Alana Holtom, corporate communications coordinator for WRPS, said it can be difficult to decipher whether an increase in crime rates are due to an increase in criminal activity or an increase in reporting.

“We could see a month where we have way more speeding infractions,” she explained. “Does that mean everyone’s driving faster? Probably not, it just means we’ve put a focus toward that.”

19.1% increase in sexual violations in 2014 from 2013

She said the same is true of sexual violence reports. There is always a need to dig deeper and consider why reports could be up.

When an incident of sexual violence is reported to WRPS, the case is given to a specialty branch that handles sexual-related offences. According to Holtom, this has been the protocol for handling sexual violence reports for a long time.

“The difference nowadays is in technology,” she said. “In that area there’s a lot of focus, especially on the child exploitation area, and also with other cases that come forward where someone is using technology in whether it’s a luring situation or they’re sharing images, that sort of thing.”

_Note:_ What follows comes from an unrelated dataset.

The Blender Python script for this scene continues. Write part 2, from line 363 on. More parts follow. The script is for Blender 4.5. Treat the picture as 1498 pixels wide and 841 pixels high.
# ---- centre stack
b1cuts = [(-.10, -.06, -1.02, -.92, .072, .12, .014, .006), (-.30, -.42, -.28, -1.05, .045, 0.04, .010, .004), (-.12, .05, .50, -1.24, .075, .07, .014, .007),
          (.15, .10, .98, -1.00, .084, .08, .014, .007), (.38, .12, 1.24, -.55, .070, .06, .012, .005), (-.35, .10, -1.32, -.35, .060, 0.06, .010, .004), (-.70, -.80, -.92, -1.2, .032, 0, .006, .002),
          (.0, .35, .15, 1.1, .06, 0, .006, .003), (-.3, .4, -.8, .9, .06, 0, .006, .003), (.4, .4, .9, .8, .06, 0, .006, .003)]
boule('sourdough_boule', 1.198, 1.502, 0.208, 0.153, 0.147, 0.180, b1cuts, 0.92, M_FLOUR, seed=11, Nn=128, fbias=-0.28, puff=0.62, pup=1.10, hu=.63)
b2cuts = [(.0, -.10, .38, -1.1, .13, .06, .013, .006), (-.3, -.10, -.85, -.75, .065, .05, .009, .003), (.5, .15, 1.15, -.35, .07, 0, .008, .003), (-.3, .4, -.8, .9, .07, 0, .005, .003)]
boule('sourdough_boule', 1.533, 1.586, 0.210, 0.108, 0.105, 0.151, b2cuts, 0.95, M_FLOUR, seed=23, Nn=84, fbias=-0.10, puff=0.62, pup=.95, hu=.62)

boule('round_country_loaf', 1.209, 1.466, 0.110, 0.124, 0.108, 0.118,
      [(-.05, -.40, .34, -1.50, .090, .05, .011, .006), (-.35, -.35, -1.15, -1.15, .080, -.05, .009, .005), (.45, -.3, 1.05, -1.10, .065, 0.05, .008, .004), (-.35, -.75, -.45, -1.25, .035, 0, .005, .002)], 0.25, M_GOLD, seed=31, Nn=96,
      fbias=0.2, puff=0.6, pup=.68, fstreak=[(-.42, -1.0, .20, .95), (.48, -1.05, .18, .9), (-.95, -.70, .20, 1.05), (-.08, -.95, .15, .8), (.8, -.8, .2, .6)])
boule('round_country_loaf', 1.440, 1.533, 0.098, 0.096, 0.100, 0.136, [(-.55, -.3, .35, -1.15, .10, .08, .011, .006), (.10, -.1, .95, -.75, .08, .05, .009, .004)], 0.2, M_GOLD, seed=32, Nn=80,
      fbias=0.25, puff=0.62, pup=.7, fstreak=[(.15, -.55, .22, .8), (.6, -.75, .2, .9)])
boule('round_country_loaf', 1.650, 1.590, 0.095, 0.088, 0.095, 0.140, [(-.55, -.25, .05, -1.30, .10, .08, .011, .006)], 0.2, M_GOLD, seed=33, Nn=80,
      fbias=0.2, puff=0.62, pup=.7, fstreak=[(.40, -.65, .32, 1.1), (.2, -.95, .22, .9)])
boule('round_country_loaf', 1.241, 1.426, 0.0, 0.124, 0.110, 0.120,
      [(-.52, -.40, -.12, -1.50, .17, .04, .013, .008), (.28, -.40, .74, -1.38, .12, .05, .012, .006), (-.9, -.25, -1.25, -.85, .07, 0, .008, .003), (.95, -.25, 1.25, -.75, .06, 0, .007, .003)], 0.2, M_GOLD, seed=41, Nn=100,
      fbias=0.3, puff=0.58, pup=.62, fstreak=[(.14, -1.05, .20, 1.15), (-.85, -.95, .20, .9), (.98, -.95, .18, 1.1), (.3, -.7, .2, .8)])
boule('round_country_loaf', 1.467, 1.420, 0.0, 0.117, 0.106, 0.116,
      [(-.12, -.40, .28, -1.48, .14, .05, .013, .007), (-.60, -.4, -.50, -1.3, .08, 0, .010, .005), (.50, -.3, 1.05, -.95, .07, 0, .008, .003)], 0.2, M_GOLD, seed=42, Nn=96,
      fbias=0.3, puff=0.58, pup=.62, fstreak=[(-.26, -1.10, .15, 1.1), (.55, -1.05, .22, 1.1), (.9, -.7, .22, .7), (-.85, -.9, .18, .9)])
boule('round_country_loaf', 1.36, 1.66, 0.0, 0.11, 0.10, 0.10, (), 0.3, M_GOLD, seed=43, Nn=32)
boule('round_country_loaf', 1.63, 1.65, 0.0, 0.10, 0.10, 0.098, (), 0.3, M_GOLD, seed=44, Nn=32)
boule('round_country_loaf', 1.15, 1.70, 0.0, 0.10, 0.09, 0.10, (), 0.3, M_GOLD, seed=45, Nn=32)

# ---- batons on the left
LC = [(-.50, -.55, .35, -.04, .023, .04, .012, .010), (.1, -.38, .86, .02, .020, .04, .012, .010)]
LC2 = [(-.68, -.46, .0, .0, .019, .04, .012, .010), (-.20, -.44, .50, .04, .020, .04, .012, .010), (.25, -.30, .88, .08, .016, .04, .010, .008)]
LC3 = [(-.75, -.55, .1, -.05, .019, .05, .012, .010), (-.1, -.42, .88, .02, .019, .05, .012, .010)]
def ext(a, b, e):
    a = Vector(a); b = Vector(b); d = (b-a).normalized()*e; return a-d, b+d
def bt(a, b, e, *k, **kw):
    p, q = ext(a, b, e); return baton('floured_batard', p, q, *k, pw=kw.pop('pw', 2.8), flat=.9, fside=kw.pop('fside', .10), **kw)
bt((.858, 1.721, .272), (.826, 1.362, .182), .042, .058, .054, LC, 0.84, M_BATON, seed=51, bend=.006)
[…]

To accommodate this change in criminal activity, detectives have to be both proficient at police work and knowledgeable about current trends in technology.

“I feel like we take the necessary precautions … that being said, it happens regardless.”

Laurier’s Students’ Union itself has been involved in all the efforts the university has been putting forward in terms of sexual violence. One of their own initiatives was to introduce a session called The Hawk Pact to Orientation Week this year. The session addressed incidents of sexual violence that happened at other universities and ways Laurier is combatting it.

As the undergraduate representative for OUSA, Bassett also sits on a select committee for legislation development at the provincial level. Here she was able to have input into Bill 132 — the Sexual Violence and Harassment Action Plan Act. Additionally, members of the Union presented to the Select Committee on Sexual Violence and Harassment about a series of policy recommendations. One of these was a call for an amendment to the Residential Tenancies Act so those who have been a victim of sexual violence or harassment have the ability to terminate their tenancy early. This amendment was included in Bill 132, allowing victims be able to exit their lease with only 28 days notice.

Unlike alumni, current Laurier students seem aware of incidents of sexual violence and the efforts the University is making.

 

453 cases of level one sexual assault in 2014

Josh Aucoin said when he and his male friends hear about incidents, their reaction is to question how it could happen.

“It’s not something that would ever, ever cross my mind,” he said. “To actually think that someone does that to someone else without their consent is ridiculous.”

Kristen Tassiopoulos said she doesn’t feel unsafe while on campus, but when it comes to getting home at night she would rather take a cab than walk.

“I feel like we take the necessary precautions, just as myself and my friends included in that,” she said. “That being said, it happens regardless.”

Aucoin said he doesn’t feel unsafe, but usually travels with a group of male friends. Tassiopoulos and her friend, Jaimie Wilson, commented “that must be nice” to Aucoin. Aucoin admitted that “it’s a whole different ball game for guys.”

Overall, the three believed the university takes the matter seriously enough and that the topic is discussed on campus.

“I think that universities are making a really purposeful and concerted effort to change the culture and I think that they should be applauded for that because this has always been one of those issues that’s been pushed under the rug and nobody really talks about,” Bassett said. “And people in the administration are really taking a very purposeful step toward changing that.”